I am very grateful that they saw my efforts and gave me a second chance. My oldest sister in particular was very wary.

gedy 1 day ago||
Good on him and shout out for Hasura as well, probably the most pleasant dev experience I had in past 10 years. It was so good, the startup I was at dropped it because CTO got scared that there was no work for the backend devs, ha.
anthk 14 hours ago||
>I was a model student up until around puberty and middle school. Then, I think a combination of being bullied for being overweight and teenage hormones, led me to be just the wrong combination of resentful, angry, unhappy, and rebellious.
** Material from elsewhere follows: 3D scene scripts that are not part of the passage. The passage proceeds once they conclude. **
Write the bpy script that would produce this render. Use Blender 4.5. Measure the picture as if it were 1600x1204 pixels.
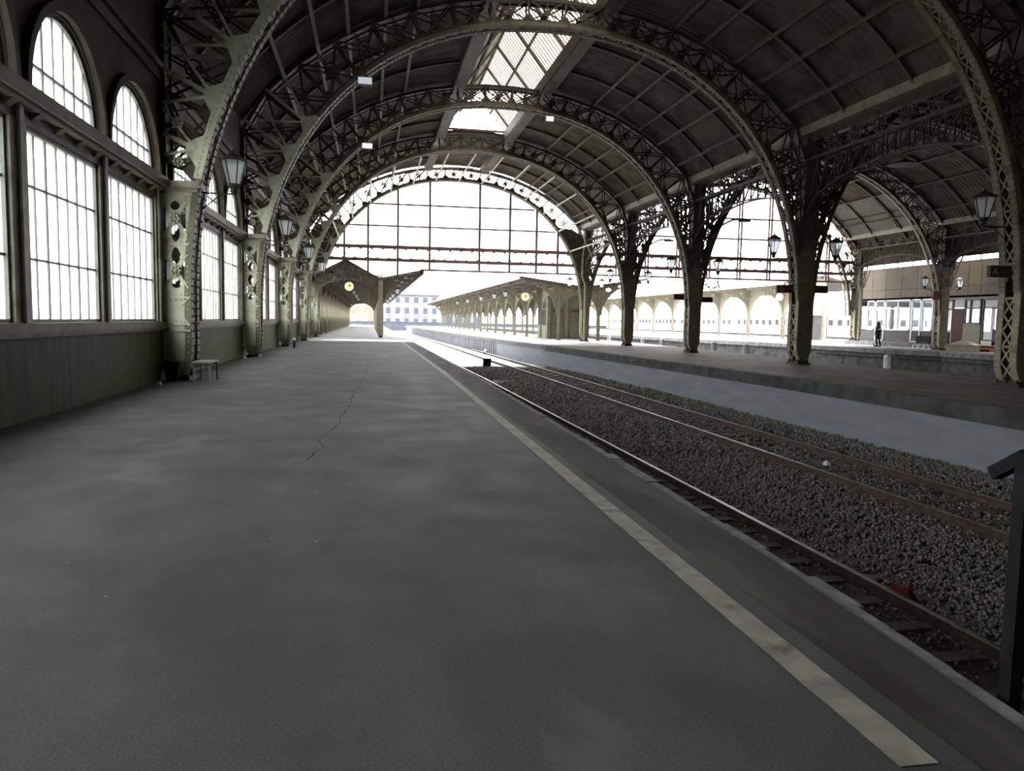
import bpy, math, random
import numpy as np
from mathutils import Vector, Matrix
from math import sin, cos, pi, sqrt, atan2, radians

for o in list(bpy.data.objects):
    bpy.data.objects.remove(o)
SC = bpy.context.scene
COL = SC.collection
H = 1.4                       # eye height above the near platform; z values below are relative to the eye

# ------------------------------------------------------------------ camera
F, YAW, PITCH, ROLL = 1177.94, 0.186294, 0.084772, 0.018863
_f = Vector((sin(YAW)*cos(PITCH), cos(YAW)*cos(PITCH), -sin(PITCH)))
_r0 = Vector((cos(YAW), -sin(YAW), 0)); _u0 = _r0.cross(_f)
_r = _r0*cos(ROLL) + _u0*sin(ROLL); _u = _u0*cos(ROLL) - _r0*sin(ROLL)
cd = bpy.data.cameras.new('camera'); cam = bpy.data.objects.new('camera', cd); COL.objects.link(cam)
cam.matrix_world = Matrix(((_r.x, _u.x, -_f.x, 0), (_r.y, _u.y, -_f.y, 0), (_r.z, _u.z, -_f.z, H), (0, 0, 0, 1)))
cd.sensor_width = 36; cd.sensor_fit = 'HORIZONTAL'; cd.lens = F/1600*36; cd.clip_end = 1500; cd.clip_start = .05
SC.camera = cam

# ------------------------------------------------------------------ light
W = bpy.data.worlds.new('sky'); SC.world = W; W.use_nodes = True
bg = W.node_tree.nodes['Background']; bg.inputs[0].default_value = (1.0, 0.99, 0.985, 1); bg.inputs[1].default_value = 10.0
sd = bpy.data.lights.new('sun', 'SUN'); sd.energy = 16; sd.angle = radians(2.5); sd.color = (1, .97, .93)
sun = bpy.data.objects.new('sun', sd); COL.objects.link(sun)
sun.rotation_euler = Vector((.12, 1.0, 1.15)).to_track_quat('Z', 'Y').to_euler(); sun.location = (20, 90, 60)
SC.view_settings.view_transform = 'Standard'; SC.view_settings.look = 'None'
SC.view_settings.exposure = 0.12; SC.view_settings.gamma = 1.0
try: SC.view_settings.use_curve_mapping = False
except Exception: pass
SC.cycles.use_denoising = True
SC.cycles.max_bounces = 8; SC.cycles.diffuse_bounces = 4; SC.cycles.glossy_bounces = 2; SC.cycles.transmission_bounces = 4
SC.cycles.transparent_max_bounces = 12
SC.cycles.caustics_reflective = False; SC.cycles.caustics_refractive = False

# ------------------------------------------------------------------ materials
def newmat(name):
    m = bpy.data.materials.new(name); m.use_nodes = True
    return m, m.node_tree.nodes, m.node_tree.links, m.node_tree.nodes['Principled BSDF']
def noisy(name, c1, c2, scale=4, rough=.6, metal=0, bump=0, detail=6, lo=.35, hi=.65, c3=None, s3=1.2, stretch=None, spec=.12):
    m, N, L, b = newmat(name)
    tc = N.new('ShaderNodeTexCoord'); nz = N.new('ShaderNodeTexNoise'); nz.inputs['Scale'].default_value = scale
    nz.inputs['Detail'].default_value = detail
    src = tc.outputs['Object']
    if stretch:
        mp = N.new('ShaderNodeMapping'); mp.inputs['Scale'].default_value = stretch; L.new(src, mp.inputs[0]); src = mp.outputs[0]
    L.new(src, nz.inputs['Vector'])
    cr = N.new('ShaderNodeValToRGB'); cr.color_ramp.elements[0].position = lo; cr.color_ramp.elements[1].position = hi
    cr.color_ramp.elements[0].color = (*c1, 1); cr.color_ramp.elements[1].color = (*c2, 1)
    L.new(nz.outputs['Fac'], cr.inputs[0]); out = cr.outputs[0]
    if c3:
        n2 = N.new('ShaderNodeTexNoise'); n2.inputs['Scale'].default_value = s3; n2.inputs['Detail'].default_value = 4
        L.new(src, n2.inputs['Vector'])
        r2 = N.new('ShaderNodeValToRGB'); r2.color_ramp.elements[0].position = .55; r2.color_ramp.elements[1].position = .72
        L.new(n2.outputs['Fac'], r2.inputs[0])
        mx = N.new('ShaderNodeMix'); mx.data_type = 'RGBA'; L.new(r2.outputs[0], mx.inputs[0]); L.new(out, mx.inputs[6]); mx.inputs[7].default_value = (*c3, 1)
        out = mx.outputs[2]
    L.new(out, b.inputs['Base Color'])
    b.inputs['Roughness'].default_value = rough; b.inputs['Metallic'].default_value = metal
    b.inputs['Specular IOR Level'].default_value = spec
    if bump:
        bp = N.new('ShaderNodeBump'); bp.inputs['Strength'].default_value = bump; bp.inputs['Distance'].default_value = .02
        L.new(nz.outputs['Fac'], bp.inputs['Height']); L.new(bp.outputs[0], b.inputs['Normal'])
    return m
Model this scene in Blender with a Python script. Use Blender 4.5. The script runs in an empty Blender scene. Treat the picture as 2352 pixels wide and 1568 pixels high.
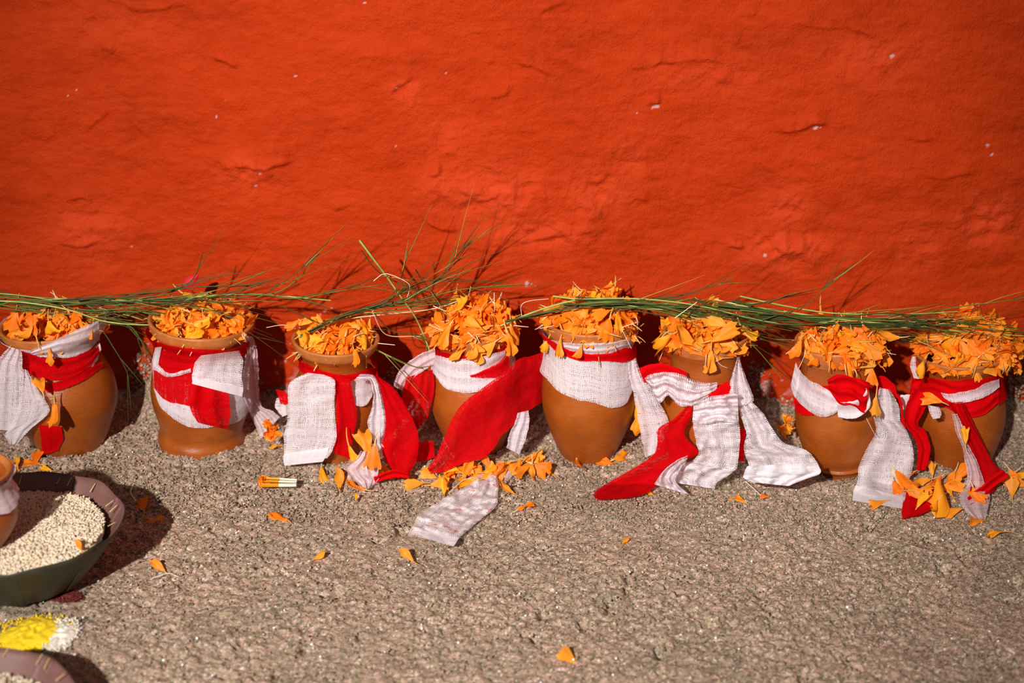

Myself, but I was just depressive until I got a PC, then I became a half-Hikkikomori until by brain exploded and seeked some nice metalheads around.

Logos/God/whatever bless that guy who gave me a Glam Rock/Metal CD at age 19/20, it changed my life a little for the good.

Metal and computers saved my life.

Except that I'm still unemployed even if I did tons of stuff after the advance trade (basic OOP Java/C# courses, Lisp, a bit of Docker and such...)

I even did some pre-college Math (calculus, discrete Math...) but no luck. Living and growing up in Spain sucks because almost no one would believe you that people can be a self-apprentice, here people it's very social-bounded (X does course-> Y joins it too). That's it.

My mentality it's more Atlantic than Mediterranean and I always had tons of conflcts.

thinkingtoilet 1 day ago||
Well done, mate.
stringfood 1 day ago||
Congratulations on your sobriety!!
richeasymode 22 hours ago||
See how easy it was to "pull yourself up by your bootstraps"
baskduf 12 hours ago||
Good idea
yesitcan 1 day ago|
So this guy was buying fake MDMA and reselling it as actual MDMA? What a scum bag
wallst07 13 hours ago|
No, try reading it again.

"a legal "Research Chemical" with effects similar to MDMA (Methylone/bk-MDMA)"

Someone that is quick to assume without reading could easily make this mistake.. there are my research chemicals that are not technically categorized and not MDMA.

Read about Sasha to start https://en.wikipedia.org/wiki/Alexander_Shulgin

gavinray 11 hours ago|||
Yes, it was Methylone (and advertised as such, nobody cared as long as it worked). NBOMe was really popular in my town during my late teens as well for the same reasons.

RIP Sasha, PiHKaL and TiHKaL were, stereotypically, staple books on my shelf during adolescence.

yesitcan 7 hours ago|||
Yes but if I’m buying MDMA, I don’t want to actually be consuming Methylone. Not sure why that’s hard to understand.